Orang Melayu Sumatera Utara

Orang Melayu di Indonesia tinggal di sepanjang pantai Sumatera, Jawa, Kalimantan, dan Sulawesi. Mereka dikenal sebagai penganut Islam yang taat (Geertz, H. 1981). Biasanya, mereka dinamai sesuai dengan wilayah atau daerah mereka, seperti Melayu Betawi di Jakarta, Melayu Riau di Riau, Melayu Jambi di Jambi, dan Melayu Palembang di Palembang. Namun, hanya orang Melayu di Sumatera Utara yang disebut sebagai "Orang Melayu" (Fachruddin, 1998).

Pemerintah Indonesia mengakui orang Melayu sebagai salah satu dari delapan kelompok etnik pribumi di Sumatera Utara. Populasi mereka sekitar 15-20% dari total penduduk Sumatera Utara. Orang Melayu Sumatera Utara berbeda dari orang Melayu di daerah lain dalam hal dialek, adat, resam, dan pengalaman sejarah. Mereka berasal dari pantai Timur Sumatera Utara, dari perbatasan Aceh (Tamiang) hingga perbatasan Riau.

Budaya dan Adat

Budaya masyarakat Melayu Sumatera Timur (Sumatera Utara) memiliki berbagai upacara adat yang dibagi menjadi empat bidang utama, yang mengatur kehidupan dunia dan akhirat masyarakat Melayu. Penggolongan adat tersebut adalah:

1. Adat yang Sebenar Adat: Hukum alam yang diciptakan oleh Allah, seperti api yang membakar, lesung yang berdedak, dan matahari yang terbit di timur.

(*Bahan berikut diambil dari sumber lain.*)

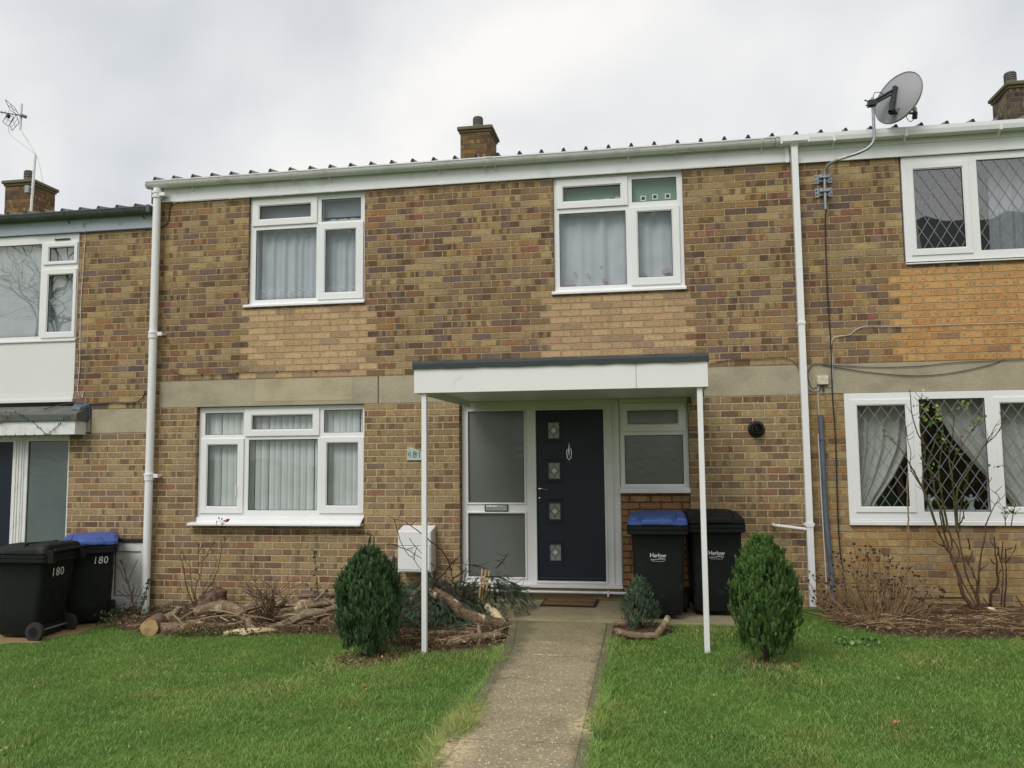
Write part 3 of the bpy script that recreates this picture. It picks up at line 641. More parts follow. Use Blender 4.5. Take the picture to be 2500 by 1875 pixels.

2. Adat yang Diadatkan: Sistem pemerintahan yang menjaga keutuhan sosial.

3. Adat yang Teradat: Kebiasaan yang awalnya bukan adat, tetapi karena sering dilakukan menjadi adat, mencerminkan perubahan budaya sesuai tuntutan zaman.

4. Adat-istiadat: Upacara seperti jamu laut, melepas lancang, tari gebuk, melenggang perut, mandi safar, nikah berkhitan, dan lain-lain.